Google formalized a balanced portfolio approach to business and innovation when they restructured in summer 2015. They created the parent company, Alphabet, which would manage its separate ventures – the core business of Google (search and advertising) and its array of other riskier efforts like robots, X-Labs, and driverless cars. Now for the first time since they split out these ‘moonshot’ businesses, Alphabet (Google) announced their quarterly results.

In Q2 alone, they’ve lost $802 million on these ‘moonshots’ and have for the first time (that I know of), missed their overall earnings forecast and disappointed Wall Street. However, the bigger picture was shared in the company’s earnings release when Ruth Porat, CFO of Alphabet, said, “Our Q1 results represent a tremendous start to the year with 17 percent revenue growth year on year and 23 percent growth on a constant currency basis.

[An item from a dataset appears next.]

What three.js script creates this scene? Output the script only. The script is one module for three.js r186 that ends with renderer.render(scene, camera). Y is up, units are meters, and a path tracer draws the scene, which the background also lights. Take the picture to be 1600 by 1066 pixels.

We’re thoughtfully pursuing big bets and building exciting new technologies, in Google and our Other Bets, that position us well for long term growth.”

This is exactly the time when most CEO’s would announce a ‘refocus on the core business’ to ensure a return to healthy profits and continued near-term growth. I’m hoping it’s a different story with Alphabet, and that they show us the way toward building a non-conventional company that can balance meeting near term financial priorities with creating disruptive future businesses. They’ve taken big bets before that the industry thought were crazy – like acquiring YouTube for a billion a decade ago – that have paid off royally. I’m sure some of Alphabet’s ‘moonshots’ will disappear in coming years, but others will likely reach and surpass expectations, eventually. Transformative innovation requires taking chances and sticking with them through even some painful growth.

I have a great respect for what Alphabet is doing and for Larry Page and Sergey Brin’s focus on keeping Google from becoming the kind of company it’s been disrupting since 1998. In forming Alphabet, the founders stated “Google is not a conventional company.  We don’t intend to become one.” (Here’s Larry’s original explanation.) As I discuss in my book, Collective Disruption, all of the things that make big companies great at optimizing today’s business, make them terrible at creating new transformative opportunities. The founders of Google understand that, which is why they’ve taken this balanced portfolio approach.

They’re playing the long game while maintaining the short game, which is what it takes when you’re on the leading edge. The big question is will Alphabet stay the course or bend to the pressure that comes when you miss Wall Street expectations? Only time will tell.